Jung Hoo Lee, OF San Francisco Giants (232.18)

A recent ADP surge of almost 30 spots in the past month has Lee going right around the likes of Jack Suwinski, Lourdes Gurriel and Henry Davis. If you are in need of batting average help, then he works, but you probably shouldn’t expect more than 10-12 home runs and a handful of steals. 

Playing in the KBO typically pads your power totals and we’ve seen plenty of guys come over to the States and struggle. But the spacious outfield of Oracle Park and that section they call Triples Alley, line up nicely for Lee’s left-handed bat. When picking players this far into your draft, you’re usually looking for category-specific help, so if it’s power and speed you covet, keep walking. 

Junior Caminero, 3B Tampa Bay Rays (253.49)

Be cautious drafting because he is not likely to find his way up to the majors in the first half unless we see a rash of injuries. The Rays are very happy with Isaac Paredes at the hot corner, and we already know the organization is all about service time and maintaining control of their youngsters. 

Caminero has great raw power and solid plate discipline, but he’s more of a long-term play in re-draft leagues. New keeper or dynasty leagues and yes, grab him for sure. Maybe even go a couple of rounds earlier in those formats, but if you’re just playing for this season, my recommendation is to draft him only if you can stash him away without any penalty. 

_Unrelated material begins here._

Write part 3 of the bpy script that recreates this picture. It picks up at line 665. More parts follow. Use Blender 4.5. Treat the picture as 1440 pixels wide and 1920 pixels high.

Colt Keith, 3B Detroit Tigers (287.18)

What I like about Keith is not just the power potential, but the fact that he is expected to break camp with the Tigers and play second base. On Draft Day, though, you have to take him as a third baseman and that’s a little tougher with guys like Matt Chapman and Eugenio Suarez going in that same range. 

Probably why he’s dropped in drafts about 20 spots over the past few weeks. But if you have your third baseman locked in, I don’t mind drafting him as a corner infielder or utility player, knowing that I will move him over to second base once he reaches the games-player eligibility number.